* [Work to be completed]
Give back an exact copy of the lines from the start of the material through the line bearing "return m, nt, nt.nodes['Principled BSDF']". Include both ends and nothing else.

* [Supplied material]

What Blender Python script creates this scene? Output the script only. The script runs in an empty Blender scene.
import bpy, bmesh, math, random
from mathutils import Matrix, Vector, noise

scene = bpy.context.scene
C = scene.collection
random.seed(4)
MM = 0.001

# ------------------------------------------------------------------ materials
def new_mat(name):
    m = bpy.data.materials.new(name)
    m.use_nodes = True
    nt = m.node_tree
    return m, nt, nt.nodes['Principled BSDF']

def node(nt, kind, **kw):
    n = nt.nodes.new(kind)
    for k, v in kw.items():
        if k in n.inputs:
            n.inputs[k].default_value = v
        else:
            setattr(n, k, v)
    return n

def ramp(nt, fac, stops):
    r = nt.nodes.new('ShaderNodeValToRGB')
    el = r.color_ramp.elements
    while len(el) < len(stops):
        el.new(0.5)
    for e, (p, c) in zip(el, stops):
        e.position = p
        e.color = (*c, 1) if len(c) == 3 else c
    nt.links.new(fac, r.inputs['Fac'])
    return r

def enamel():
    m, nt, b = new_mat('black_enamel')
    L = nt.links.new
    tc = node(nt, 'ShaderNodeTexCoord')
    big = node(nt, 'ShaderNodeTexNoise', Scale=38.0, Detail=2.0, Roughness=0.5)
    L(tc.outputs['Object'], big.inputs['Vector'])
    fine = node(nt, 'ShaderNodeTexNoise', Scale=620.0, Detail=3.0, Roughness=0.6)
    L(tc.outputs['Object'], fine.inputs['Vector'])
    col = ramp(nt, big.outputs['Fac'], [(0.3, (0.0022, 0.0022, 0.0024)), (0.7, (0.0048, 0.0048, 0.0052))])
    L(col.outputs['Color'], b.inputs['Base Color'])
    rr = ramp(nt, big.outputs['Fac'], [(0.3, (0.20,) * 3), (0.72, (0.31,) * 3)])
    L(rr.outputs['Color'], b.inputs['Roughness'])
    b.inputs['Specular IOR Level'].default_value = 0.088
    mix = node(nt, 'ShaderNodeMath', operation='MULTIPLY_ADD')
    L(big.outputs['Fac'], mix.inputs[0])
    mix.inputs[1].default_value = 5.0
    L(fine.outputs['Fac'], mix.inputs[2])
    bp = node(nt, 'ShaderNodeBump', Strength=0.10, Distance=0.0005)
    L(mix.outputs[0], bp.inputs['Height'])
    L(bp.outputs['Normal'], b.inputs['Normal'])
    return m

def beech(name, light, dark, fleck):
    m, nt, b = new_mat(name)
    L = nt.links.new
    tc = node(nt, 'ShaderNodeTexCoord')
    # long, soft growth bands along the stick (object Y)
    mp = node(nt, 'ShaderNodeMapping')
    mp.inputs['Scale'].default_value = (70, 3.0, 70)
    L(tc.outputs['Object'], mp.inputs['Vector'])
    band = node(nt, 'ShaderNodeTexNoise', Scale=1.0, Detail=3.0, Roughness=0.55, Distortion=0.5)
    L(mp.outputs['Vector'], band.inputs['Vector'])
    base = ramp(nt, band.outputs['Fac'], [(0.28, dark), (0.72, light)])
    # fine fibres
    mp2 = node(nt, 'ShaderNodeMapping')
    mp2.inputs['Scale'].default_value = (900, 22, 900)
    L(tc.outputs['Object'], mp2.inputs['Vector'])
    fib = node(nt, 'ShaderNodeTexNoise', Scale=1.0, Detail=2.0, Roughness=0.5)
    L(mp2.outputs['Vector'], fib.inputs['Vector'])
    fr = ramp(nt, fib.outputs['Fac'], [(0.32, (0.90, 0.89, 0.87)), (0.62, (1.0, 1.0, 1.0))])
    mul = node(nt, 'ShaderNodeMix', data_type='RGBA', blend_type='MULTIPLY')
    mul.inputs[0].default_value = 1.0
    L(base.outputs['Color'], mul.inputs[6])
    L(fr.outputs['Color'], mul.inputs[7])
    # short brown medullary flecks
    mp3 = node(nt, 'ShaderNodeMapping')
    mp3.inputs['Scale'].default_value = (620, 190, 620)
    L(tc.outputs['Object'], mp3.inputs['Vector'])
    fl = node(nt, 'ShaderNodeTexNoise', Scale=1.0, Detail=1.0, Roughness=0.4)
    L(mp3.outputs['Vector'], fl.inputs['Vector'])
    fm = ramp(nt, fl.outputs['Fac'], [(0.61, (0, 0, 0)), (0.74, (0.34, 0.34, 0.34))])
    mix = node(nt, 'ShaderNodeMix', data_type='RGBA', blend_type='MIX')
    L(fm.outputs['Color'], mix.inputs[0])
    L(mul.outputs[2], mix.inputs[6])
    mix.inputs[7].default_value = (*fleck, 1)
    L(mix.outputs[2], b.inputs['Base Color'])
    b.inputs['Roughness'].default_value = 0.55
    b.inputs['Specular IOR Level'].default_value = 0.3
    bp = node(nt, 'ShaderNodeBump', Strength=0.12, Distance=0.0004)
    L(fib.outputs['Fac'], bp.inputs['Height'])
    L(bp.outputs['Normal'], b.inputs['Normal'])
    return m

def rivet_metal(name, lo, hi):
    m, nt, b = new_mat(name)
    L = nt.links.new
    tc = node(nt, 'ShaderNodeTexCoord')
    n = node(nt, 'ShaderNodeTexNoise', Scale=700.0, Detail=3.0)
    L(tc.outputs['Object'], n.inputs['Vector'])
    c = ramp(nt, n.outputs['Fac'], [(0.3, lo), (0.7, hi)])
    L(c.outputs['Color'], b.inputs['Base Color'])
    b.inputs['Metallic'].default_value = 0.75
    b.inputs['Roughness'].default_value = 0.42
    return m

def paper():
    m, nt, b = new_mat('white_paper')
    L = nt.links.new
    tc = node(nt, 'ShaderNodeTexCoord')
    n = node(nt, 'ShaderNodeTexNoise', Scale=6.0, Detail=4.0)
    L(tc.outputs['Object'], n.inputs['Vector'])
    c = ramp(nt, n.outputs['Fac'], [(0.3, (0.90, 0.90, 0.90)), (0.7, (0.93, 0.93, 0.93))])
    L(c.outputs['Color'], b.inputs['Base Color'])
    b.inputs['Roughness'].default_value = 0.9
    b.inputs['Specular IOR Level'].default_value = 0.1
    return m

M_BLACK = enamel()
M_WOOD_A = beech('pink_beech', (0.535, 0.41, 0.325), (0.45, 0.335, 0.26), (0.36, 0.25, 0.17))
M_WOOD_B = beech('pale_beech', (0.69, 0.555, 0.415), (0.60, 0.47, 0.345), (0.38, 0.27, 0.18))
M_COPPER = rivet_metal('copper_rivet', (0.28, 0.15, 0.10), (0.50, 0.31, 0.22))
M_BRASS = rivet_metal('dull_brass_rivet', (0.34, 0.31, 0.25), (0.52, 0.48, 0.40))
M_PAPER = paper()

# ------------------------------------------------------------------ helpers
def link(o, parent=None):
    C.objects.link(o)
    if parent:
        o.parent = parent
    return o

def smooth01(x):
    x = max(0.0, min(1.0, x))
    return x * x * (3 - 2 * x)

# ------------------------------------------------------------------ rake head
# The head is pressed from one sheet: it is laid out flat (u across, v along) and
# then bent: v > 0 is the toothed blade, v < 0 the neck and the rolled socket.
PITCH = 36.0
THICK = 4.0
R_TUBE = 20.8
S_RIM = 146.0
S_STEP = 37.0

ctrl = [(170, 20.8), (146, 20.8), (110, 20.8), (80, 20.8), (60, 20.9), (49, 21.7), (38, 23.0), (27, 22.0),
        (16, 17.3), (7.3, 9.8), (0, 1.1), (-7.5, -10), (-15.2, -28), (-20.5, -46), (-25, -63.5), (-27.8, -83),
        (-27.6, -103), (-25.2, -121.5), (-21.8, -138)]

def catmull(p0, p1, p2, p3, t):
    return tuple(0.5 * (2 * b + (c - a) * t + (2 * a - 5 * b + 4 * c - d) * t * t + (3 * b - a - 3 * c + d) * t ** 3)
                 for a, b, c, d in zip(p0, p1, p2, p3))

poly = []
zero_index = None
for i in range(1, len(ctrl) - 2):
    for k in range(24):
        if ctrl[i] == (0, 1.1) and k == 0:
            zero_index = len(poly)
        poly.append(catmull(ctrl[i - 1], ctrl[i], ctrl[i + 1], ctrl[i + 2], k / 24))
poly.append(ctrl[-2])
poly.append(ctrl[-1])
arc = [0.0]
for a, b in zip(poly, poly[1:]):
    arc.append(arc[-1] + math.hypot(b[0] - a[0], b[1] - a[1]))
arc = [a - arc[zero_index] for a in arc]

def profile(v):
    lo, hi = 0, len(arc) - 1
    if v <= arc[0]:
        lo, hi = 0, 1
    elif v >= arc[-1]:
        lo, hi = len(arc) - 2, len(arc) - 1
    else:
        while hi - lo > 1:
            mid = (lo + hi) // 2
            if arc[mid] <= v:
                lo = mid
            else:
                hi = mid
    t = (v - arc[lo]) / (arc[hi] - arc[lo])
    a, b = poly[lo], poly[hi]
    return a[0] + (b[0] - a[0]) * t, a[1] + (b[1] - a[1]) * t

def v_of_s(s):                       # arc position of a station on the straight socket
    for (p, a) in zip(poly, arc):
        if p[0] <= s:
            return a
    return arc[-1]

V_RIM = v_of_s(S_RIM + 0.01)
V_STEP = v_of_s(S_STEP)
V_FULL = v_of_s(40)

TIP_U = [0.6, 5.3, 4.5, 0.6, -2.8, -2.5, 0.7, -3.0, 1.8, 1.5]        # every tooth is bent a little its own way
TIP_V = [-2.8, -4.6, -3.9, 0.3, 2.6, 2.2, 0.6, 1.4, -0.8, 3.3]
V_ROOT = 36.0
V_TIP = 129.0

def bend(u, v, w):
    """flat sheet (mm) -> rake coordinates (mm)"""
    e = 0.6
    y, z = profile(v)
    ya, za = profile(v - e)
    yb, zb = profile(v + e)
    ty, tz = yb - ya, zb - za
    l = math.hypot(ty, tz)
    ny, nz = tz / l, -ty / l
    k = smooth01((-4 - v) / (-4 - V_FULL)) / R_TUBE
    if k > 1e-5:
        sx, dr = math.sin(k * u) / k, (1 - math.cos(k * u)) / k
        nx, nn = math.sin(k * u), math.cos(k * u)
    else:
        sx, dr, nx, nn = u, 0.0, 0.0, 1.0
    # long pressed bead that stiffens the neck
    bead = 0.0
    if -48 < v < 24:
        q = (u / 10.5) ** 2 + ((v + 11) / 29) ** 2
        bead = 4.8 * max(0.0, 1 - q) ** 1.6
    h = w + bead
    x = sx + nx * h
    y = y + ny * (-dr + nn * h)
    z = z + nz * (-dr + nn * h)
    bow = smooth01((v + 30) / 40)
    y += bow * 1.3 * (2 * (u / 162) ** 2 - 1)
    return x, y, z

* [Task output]
What Blender Python script creates this scene? Output the script only. The script runs in an empty Blender scene.
import bpy, bmesh, math, random
from mathutils import Matrix, Vector, noise

scene = bpy.context.scene
C = scene.collection
random.seed(4)
MM = 0.001

# ------------------------------------------------------------------ materials
def new_mat(name):
    m = bpy.data.materials.new(name)
    m.use_nodes = True
    nt = m.node_tree
    return m, nt, nt.nodes['Principled BSDF']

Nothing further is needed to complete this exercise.